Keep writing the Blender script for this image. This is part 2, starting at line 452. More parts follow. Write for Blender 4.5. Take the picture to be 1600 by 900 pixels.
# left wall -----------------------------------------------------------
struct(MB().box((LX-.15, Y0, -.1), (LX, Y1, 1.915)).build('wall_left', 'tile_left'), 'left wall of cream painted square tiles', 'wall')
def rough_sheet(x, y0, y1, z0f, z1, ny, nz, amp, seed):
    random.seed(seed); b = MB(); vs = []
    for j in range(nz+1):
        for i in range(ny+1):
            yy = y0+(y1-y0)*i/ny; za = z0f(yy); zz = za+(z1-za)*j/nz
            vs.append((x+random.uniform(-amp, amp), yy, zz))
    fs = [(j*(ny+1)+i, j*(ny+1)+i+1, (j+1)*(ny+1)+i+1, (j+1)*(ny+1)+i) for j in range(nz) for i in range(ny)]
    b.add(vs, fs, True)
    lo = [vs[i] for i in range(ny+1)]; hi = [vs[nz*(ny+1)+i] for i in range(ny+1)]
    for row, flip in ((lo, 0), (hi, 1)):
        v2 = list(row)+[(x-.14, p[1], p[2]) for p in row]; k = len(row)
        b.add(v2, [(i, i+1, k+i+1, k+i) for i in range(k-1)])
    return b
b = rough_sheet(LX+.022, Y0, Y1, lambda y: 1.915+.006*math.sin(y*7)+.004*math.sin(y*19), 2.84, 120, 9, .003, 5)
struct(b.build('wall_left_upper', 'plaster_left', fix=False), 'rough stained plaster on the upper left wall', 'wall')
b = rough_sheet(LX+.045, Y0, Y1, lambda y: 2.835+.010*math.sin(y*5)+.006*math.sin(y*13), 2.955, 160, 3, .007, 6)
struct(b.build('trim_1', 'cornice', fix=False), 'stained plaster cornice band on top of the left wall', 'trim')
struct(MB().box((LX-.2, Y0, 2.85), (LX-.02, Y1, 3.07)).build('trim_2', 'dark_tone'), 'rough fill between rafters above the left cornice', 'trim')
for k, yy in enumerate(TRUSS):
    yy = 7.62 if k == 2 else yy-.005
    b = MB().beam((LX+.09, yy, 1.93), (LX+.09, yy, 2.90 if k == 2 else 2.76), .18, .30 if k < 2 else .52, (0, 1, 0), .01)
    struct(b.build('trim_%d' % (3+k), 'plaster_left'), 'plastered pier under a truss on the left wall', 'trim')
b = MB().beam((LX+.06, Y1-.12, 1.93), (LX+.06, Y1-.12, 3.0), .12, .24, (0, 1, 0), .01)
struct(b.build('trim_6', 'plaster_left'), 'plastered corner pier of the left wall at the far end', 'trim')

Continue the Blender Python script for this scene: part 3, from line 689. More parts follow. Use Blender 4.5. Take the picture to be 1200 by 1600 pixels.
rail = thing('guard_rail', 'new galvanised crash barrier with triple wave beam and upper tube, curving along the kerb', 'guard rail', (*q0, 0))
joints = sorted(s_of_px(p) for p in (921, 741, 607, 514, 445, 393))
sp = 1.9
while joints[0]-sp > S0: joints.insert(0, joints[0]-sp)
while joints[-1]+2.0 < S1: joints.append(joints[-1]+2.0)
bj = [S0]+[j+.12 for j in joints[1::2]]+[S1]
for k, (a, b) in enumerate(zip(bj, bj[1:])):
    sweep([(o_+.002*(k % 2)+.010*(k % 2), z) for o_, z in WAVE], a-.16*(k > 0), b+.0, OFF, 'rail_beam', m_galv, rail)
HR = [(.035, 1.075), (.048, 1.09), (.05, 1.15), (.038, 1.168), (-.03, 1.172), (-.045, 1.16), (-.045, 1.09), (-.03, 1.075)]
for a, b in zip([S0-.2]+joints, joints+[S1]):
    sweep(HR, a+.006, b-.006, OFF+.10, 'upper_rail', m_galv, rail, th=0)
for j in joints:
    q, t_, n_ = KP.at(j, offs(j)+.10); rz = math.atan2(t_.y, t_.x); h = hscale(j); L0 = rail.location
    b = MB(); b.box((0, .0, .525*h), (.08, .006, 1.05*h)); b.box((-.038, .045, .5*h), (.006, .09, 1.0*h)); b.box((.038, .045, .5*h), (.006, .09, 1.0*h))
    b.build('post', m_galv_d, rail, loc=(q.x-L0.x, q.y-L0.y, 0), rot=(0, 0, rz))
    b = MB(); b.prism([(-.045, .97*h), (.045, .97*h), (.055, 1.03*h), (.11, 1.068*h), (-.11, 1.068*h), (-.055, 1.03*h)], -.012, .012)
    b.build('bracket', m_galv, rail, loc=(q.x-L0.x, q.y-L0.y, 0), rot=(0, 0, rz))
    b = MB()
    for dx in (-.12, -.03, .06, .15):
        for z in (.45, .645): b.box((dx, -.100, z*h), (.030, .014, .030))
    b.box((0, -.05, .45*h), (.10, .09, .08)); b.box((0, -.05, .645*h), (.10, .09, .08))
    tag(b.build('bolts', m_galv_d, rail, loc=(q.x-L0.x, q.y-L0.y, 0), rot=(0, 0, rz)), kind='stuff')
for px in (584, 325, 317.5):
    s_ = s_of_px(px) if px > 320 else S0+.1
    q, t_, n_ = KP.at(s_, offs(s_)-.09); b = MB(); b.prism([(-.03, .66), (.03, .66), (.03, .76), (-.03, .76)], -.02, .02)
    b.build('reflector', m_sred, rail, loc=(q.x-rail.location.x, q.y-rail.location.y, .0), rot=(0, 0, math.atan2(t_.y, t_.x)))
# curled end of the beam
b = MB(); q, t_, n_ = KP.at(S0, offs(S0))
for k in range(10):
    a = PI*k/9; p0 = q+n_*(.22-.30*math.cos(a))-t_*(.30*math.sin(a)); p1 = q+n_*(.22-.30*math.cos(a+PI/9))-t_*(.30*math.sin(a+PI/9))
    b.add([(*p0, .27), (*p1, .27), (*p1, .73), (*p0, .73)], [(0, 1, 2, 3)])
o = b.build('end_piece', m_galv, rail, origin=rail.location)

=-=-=

* _Written problem_
Reproduce all the data word for word.

* _Final result_
Keep writing the Blender script for this image. This is part 2, starting at line 452. More parts follow. Write for Blender 4.5. Take the picture to be 1600 by 900 pixels.
# left wall -----------------------------------------------------------
struct(MB().box((LX-.15, Y0, -.1), (LX, Y1, 1.915)).build('wall_left', 'tile_left'), 'left wall of cream painted square tiles', 'wall')
def rough_sheet(x, y0, y1, z0f, z1, ny, nz, amp, seed):
    random.seed(seed); b = MB(); vs = []
    for j in range(nz+1):
        for i in range(ny+1):
            yy = y0+(y1-y0)*i/ny; za = z0f(yy); zz = za+(z1-za)*j/nz
            vs.append((x+random.uniform(-amp, amp), yy, zz))
    fs = [(j*(ny+1)+i, j*(ny+1)+i+1, (j+1)*(ny+1)+i+1, (j+1)*(ny+1)+i) for j in range(nz) for i in range(ny)]
    b.add(vs, fs, True)
    lo = [vs[i] for i in range(ny+1)]; hi = [vs[nz*(ny+1)+i] for i in range(ny+1)]
    for row, flip in ((lo, 0), (hi, 1)):
        v2 = list(row)+[(x-.14, p[1], p[2]) for p in row]; k = len(row)
        b.add(v2, [(i, i+1, k+i+1, k+i) for i in range(k-1)])
    return b
b = rough_sheet(LX+.022, Y0, Y1, lambda y: 1.915+.006*math.sin(y*7)+.004*math.sin(y*19), 2.84, 120, 9, .003, 5)
struct(b.build('wall_left_upper', 'plaster_left', fix=False), 'rough stained plaster on the upper left wall', 'wall')
b = rough_sheet(LX+.045, Y0, Y1, lambda y: 2.835+.010*math.sin(y*5)+.006*math.sin(y*13), 2.955, 160, 3, .007, 6)
struct(b.build('trim_1', 'cornice', fix=False), 'stained plaster cornice band on top of the left wall', 'trim')
struct(MB().box((LX-.2, Y0, 2.85), (LX-.02, Y1, 3.07)).build('trim_2', 'dark_tone'), 'rough fill between rafters above the left cornice', 'trim')
for k, yy in enumerate(TRUSS):
    yy = 7.62 if k == 2 else yy-.005
    b = MB().beam((LX+.09, yy, 1.93), (LX+.09, yy, 2.90 if k == 2 else 2.76), .18, .30 if k < 2 else .52, (0, 1, 0), .01)
    struct(b.build('trim_%d' % (3+k), 'plaster_left'), 'plastered pier under a truss on the left wall', 'trim')
b = MB().beam((LX+.06, Y1-.12, 1.93), (LX+.06, Y1-.12, 3.0), .12, .24, (0, 1, 0), .01)
struct(b.build('trim_6', 'plaster_left'), 'plastered corner pier of the left wall at the far end', 'trim')

Continue the Blender Python script for this scene: part 3, from line 689. More parts follow. Use Blender 4.5. Take the picture to be 1200 by 1600 pixels.
rail = thing('guard_rail', 'new galvanised crash barrier with triple wave beam and upper tube, curving along the kerb', 'guard rail', (*q0, 0))
joints = sorted(s_of_px(p) for p in (921, 741, 607, 514, 445, 393))
sp = 1.9
while joints[0]-sp > S0: joints.insert(0, joints[0]-sp)
while joints[-1]+2.0 < S1: joints.append(joints[-1]+2.0)
bj = [S0]+[j+.12 for j in joints[1::2]]+[S1]
for k, (a, b) in enumerate(zip(bj, bj[1:])):
    sweep([(o_+.002*(k % 2)+.010*(k % 2), z) for o_, z in WAVE], a-.16*(k > 0), b+.0, OFF, 'rail_beam', m_galv, rail)
HR = [(.035, 1.075), (.048, 1.09), (.05, 1.15), (.038, 1.168), (-.03, 1.172), (-.045, 1.16), (-.045, 1.09), (-.03, 1.075)]
for a, b in zip([S0-.2]+joints, joints+[S1]):
    sweep(HR, a+.006, b-.006, OFF+.10, 'upper_rail', m_galv, rail, th=0)
for j in joints:
    q, t_, n_ = KP.at(j, offs(j)+.10); rz = math.atan2(t_.y, t_.x); h = hscale(j); L0 = rail.location
    b = MB(); b.box((0, .0, .525*h), (.08, .006, 1.05*h)); b.box((-.038, .045, .5*h), (.006, .09, 1.0*h)); b.box((.038, .045, .5*h), (.006, .09, 1.0*h))
    b.build('post', m_galv_d, rail, loc=(q.x-L0.x, q.y-L0.y, 0), rot=(0, 0, rz))
    b = MB(); b.prism([(-.045, .97*h), (.045, .97*h), (.055, 1.03*h), (.11, 1.068*h), (-.11, 1.068*h), (-.055, 1.03*h)], -.012, .012)
    b.build('bracket', m_galv, rail, loc=(q.x-L0.x, q.y-L0.y, 0), rot=(0, 0, rz))
    b = MB()
    for dx in (-.12, -.03, .06, .15):
        for z in (.45, .645): b.box((dx, -.100, z*h), (.030, .014, .030))
    b.box((0, -.05, .45*h), (.10, .09, .08)); b.box((0, -.05, .645*h), (.10, .09, .08))
    tag(b.build('bolts', m_galv_d, rail, loc=(q.x-L0.x, q.y-L0.y, 0), rot=(0, 0, rz)), kind='stuff')
for px in (584, 325, 317.5):
    s_ = s_of_px(px) if px > 320 else S0+.1
    q, t_, n_ = KP.at(s_, offs(s_)-.09); b = MB(); b.prism([(-.03, .66), (.03, .66), (.03, .76), (-.03, .76)], -.02, .02)
    b.build('reflector', m_sred, rail, loc=(q.x-rail.location.x, q.y-rail.location.y, .0), rot=(0, 0, math.atan2(t_.y, t_.x)))
# curled end of the beam
b = MB(); q, t_, n_ = KP.at(S0, offs(S0))
for k in range(10):
    a = PI*k/9; p0 = q+n_*(.22-.30*math.cos(a))-t_*(.30*math.sin(a)); p1 = q+n_*(.22-.30*math.cos(a+PI/9))-t_*(.30*math.sin(a+PI/9))
    b.add([(*p0, .27), (*p1, .27), (*p1, .73), (*p0, .73)], [(0, 1, 2, 3)])
o = b.build('end_piece', m_galv, rail, origin=rail.location)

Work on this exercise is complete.